The latest financial stunt in California seems a no-brainer for local governments, but it still doesn’t make much sense to those involved.


“If we can get the money today, why can’t the state?” Supervisor Frank Mecham asked at the Oct. 27 SLO County Board of Supervisors meeting.


Mecham was asking a question few seem able to answer. At its heart is the state’s borrowing of local property tax funds, allowed under Proposition 1A, which passed in 2004. It prevented state officials from borrowing local revenues and set guidelines for repayment, which wasn’t previously required.


This year, state officials pulled the trigger and decided to borrow 8 percent of local property tax revenues to patch their own budget. The decision sent ripples through SLO County and city governments, many of which are also facing budget problems and depend heavily on property tax revenues.


But there’s a solution, at least at the local level: The state can borrow the tax revenues, but is required to pay back local governments, with interest, within three years. Most counties and cities in the state are now leveraging their promised repayment to sell bonds and recoup the lost revenue. In effect, the state will borrow local revenues, but the bond sales will wash away the financial pain to local governments.

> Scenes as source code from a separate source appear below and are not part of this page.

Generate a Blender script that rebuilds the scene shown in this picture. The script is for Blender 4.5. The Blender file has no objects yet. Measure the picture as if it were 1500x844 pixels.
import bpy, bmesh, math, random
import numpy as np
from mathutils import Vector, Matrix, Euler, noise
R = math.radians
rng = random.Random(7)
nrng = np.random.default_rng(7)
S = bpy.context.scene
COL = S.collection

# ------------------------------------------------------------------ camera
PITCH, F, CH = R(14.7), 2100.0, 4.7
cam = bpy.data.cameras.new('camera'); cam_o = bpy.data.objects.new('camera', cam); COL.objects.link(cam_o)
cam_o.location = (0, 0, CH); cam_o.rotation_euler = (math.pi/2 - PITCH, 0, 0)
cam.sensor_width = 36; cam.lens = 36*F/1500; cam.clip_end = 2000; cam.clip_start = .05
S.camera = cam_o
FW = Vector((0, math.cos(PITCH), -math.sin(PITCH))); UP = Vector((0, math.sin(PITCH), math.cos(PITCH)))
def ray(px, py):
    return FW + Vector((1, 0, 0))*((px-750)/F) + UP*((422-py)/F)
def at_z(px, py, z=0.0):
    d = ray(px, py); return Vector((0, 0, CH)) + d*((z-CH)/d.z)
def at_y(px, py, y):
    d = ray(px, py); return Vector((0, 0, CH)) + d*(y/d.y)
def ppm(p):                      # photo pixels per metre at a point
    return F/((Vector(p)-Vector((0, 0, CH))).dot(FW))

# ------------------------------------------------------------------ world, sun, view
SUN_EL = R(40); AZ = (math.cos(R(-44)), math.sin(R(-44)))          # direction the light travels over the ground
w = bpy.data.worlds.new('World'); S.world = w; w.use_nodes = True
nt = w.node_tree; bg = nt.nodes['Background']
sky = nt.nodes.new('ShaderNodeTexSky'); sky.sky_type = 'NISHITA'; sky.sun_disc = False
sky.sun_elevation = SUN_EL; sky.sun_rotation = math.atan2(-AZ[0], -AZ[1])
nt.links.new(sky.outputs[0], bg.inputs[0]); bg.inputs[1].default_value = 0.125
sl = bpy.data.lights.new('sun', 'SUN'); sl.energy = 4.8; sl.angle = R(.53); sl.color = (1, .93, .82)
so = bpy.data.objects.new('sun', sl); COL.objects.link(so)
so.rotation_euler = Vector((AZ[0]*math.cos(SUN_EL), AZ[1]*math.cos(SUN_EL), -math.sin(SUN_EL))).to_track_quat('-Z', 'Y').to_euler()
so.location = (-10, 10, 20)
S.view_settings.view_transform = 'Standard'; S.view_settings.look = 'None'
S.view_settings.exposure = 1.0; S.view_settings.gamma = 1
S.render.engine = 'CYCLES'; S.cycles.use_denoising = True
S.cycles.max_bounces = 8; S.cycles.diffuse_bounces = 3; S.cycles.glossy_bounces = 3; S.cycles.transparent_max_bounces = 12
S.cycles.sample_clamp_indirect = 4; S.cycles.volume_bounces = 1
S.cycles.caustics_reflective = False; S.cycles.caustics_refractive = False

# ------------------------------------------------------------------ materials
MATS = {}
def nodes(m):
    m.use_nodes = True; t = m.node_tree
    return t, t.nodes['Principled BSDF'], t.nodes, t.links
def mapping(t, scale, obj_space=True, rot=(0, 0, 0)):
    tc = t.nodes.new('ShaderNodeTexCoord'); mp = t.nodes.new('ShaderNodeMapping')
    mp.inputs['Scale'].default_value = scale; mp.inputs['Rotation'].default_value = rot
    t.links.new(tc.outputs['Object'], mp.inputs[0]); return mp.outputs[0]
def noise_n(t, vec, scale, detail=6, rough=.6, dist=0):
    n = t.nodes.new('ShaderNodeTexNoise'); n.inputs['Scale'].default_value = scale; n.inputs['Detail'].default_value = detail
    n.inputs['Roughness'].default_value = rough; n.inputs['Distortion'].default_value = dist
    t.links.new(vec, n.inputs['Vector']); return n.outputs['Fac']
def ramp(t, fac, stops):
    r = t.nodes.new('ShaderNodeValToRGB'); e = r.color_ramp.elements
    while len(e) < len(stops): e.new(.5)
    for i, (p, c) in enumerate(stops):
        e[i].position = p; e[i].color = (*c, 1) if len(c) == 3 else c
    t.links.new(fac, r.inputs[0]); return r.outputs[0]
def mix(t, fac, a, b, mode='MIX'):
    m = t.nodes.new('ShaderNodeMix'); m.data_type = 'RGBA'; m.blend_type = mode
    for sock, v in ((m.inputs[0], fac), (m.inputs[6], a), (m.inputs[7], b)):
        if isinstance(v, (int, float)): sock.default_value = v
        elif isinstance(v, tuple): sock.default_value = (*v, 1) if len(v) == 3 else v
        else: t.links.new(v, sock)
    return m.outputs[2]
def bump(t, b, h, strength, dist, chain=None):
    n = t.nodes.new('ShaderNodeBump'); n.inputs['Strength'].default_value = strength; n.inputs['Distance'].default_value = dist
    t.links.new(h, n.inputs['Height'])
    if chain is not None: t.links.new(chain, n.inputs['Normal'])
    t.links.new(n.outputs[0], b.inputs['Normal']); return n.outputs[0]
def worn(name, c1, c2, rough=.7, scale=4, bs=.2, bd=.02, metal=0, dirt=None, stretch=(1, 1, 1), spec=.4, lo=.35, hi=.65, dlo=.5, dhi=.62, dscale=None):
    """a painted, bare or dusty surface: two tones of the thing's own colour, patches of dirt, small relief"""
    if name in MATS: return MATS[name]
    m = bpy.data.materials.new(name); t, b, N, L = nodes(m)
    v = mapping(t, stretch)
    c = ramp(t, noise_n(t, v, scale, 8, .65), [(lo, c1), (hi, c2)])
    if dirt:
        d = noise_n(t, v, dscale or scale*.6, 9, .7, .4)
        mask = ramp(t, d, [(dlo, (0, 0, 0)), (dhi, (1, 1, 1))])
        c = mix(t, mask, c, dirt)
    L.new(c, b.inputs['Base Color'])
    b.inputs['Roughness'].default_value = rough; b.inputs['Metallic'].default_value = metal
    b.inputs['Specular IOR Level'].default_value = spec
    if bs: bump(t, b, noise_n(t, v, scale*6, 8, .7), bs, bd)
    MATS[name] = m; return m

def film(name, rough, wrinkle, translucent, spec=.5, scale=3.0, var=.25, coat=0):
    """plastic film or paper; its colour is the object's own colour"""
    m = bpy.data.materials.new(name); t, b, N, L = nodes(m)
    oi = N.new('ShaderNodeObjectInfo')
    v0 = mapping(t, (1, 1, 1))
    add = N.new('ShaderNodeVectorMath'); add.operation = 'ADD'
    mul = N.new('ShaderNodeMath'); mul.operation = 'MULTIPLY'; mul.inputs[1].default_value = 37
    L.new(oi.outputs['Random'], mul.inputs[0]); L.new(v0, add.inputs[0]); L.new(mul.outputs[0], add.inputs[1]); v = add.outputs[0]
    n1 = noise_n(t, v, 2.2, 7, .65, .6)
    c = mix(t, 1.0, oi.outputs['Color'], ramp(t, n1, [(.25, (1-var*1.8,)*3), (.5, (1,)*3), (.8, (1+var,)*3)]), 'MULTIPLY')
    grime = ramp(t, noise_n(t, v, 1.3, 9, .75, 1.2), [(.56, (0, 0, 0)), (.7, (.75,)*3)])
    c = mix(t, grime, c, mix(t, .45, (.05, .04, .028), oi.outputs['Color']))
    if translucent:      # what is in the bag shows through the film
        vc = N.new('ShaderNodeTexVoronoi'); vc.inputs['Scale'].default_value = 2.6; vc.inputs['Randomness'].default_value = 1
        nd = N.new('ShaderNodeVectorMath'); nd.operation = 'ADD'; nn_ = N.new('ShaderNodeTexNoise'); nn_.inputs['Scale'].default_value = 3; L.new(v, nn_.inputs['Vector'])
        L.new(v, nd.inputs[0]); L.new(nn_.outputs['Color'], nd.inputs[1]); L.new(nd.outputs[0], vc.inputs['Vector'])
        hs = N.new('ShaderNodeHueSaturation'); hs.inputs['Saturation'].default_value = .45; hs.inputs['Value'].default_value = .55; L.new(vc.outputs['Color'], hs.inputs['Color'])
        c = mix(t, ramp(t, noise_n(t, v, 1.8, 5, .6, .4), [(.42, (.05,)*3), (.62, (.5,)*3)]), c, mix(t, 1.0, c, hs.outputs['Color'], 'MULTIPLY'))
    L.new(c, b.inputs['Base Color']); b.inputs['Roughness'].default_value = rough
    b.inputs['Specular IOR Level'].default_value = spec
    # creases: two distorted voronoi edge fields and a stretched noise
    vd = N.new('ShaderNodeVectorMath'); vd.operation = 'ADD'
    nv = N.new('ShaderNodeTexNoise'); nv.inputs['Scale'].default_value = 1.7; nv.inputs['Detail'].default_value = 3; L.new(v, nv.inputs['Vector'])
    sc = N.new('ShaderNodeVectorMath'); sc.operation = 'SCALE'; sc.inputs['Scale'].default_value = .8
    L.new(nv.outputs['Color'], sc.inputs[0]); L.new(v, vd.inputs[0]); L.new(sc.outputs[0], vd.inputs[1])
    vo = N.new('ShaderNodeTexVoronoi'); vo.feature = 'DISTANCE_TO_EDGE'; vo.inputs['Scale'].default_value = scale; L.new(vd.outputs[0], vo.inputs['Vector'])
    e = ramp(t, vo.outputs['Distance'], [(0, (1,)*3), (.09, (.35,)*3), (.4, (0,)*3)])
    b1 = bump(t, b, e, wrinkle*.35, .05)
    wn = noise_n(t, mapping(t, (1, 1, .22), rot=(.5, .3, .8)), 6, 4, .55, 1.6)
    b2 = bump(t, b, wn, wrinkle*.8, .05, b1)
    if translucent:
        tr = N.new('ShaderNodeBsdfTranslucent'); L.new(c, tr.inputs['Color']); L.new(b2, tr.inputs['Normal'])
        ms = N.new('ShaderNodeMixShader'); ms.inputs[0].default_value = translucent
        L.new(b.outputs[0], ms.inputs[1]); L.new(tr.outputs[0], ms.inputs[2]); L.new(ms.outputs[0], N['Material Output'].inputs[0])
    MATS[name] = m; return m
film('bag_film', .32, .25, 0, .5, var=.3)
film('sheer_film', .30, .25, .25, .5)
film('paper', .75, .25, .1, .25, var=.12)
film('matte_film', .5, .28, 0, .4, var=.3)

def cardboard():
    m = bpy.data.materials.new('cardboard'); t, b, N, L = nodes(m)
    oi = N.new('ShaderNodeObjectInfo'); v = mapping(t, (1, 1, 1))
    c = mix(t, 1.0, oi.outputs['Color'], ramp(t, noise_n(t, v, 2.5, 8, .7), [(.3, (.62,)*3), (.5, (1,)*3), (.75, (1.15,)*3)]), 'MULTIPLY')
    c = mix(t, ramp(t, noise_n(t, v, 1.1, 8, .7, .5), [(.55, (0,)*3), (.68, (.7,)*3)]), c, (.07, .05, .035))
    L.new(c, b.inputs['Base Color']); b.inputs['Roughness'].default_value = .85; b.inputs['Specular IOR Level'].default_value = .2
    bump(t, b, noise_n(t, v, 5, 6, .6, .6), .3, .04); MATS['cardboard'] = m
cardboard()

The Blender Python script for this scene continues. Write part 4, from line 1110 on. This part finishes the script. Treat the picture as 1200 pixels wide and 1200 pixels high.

“This way we’re out of it completely,” said Andrea McGarvey of the county Auditor’s Office. “All we’ve done is sell an asset.”


But back to Mecham’s question: Why doesn’t the state simply sell its own bonds and leave the local revenues alone? McGarvey said the state has accrued too much debt already.


“Nobody knows the answer to that question other than the fact that they have borrowed so much,” McGarvey said. “Their cash flow is so difficult right now that this gives them a bit of breathing room.”


The budget crisis has also caused the state’s bond rating to drop to just above junk, begging another question: Will the bonds local governments are now depending on find buyers?


James Hamill is program manager for California Communities, which is handling the bond sales. He said because of the low-risk nature of the bonds, there should be enough buyer interest to ensure local governments are protected.


The bonds will be sold in mid-November, and so far every county in the state but Stanislaus is participating. Every city in SLO County is signed on, too, with the exception of Pismo Beach, which has yet to make a final decision on whether to participate.


Without the revenue provided by the bond sales, governments within the county stand to lose a combined $16.2 million from the state’s property tax borrowing. The county alone will lose about $11 million from the general fund, library, and road funds. In total, state officials will borrow $1.6 to $1.7 billion, Hamill said.